Related research from GigaOM Pro (sub req’d): The App Developer’s Guide to Choosing a Mobile Platform



WeTab is a nice try but unfortunately a very bad realization. Maybe because the company, which produced the device was quite inexperienced as a hardware vendor. Moreover, despite the fact that the WeTab is based on MeeGo, it has its own layer (WeTab OS) and own UI. So the MeeGo platform was used more like a kernel to run own custom layer. Hopefully the next MeeGo tablet will be produced by Nokia or some other more experienced manufacturer. Let’s stay tuned.

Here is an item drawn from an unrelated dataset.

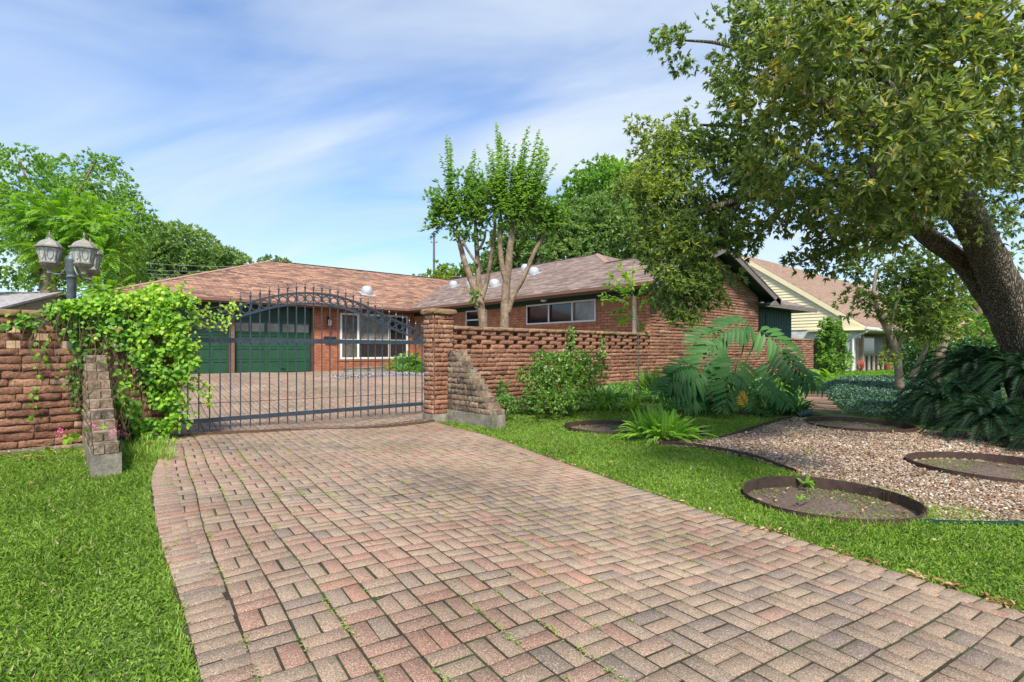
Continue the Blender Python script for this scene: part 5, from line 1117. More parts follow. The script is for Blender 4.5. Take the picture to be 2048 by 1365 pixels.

The WeTab (earlier know as WePad) has been announced in Germany for some time now. There have even been press events where the “functionality” was shown off. It was found out after the event that it was only a video playing. The company lost a lot of goodwill and credibility through that.
Also what I heard was that Android ran in some kind of virtual machine on the WePad, so not really native support for Android Apps.


> Also what I heard was that Android ran in some kind of
> virtual machine on the WePad, so not really native support
> for Android Apps.

It’s so surprising, but Android Apps (as all other java apps) always run in some kind of VM ;) For android it’s dalvik VM – google’s remake for Java VM.


how many computers have 32gb of memory? my pc runs great with 4 gb of memory. It does have 380 GB of disk space though. :) I’m just being nit picky, but I’m starting to see it more and more.


Meego being full linux and Android being a VM that runs on linux seems this was bound to happen. I know that VMware is working on a virtual machine for mobile OS. I can imagine something like XP mode in windows 7 where Android Apps can run inside MeeGo or other mobile OS. Then it is just a matter of performance but since Android is a virtual machine already it shouldn’t see too much slow down.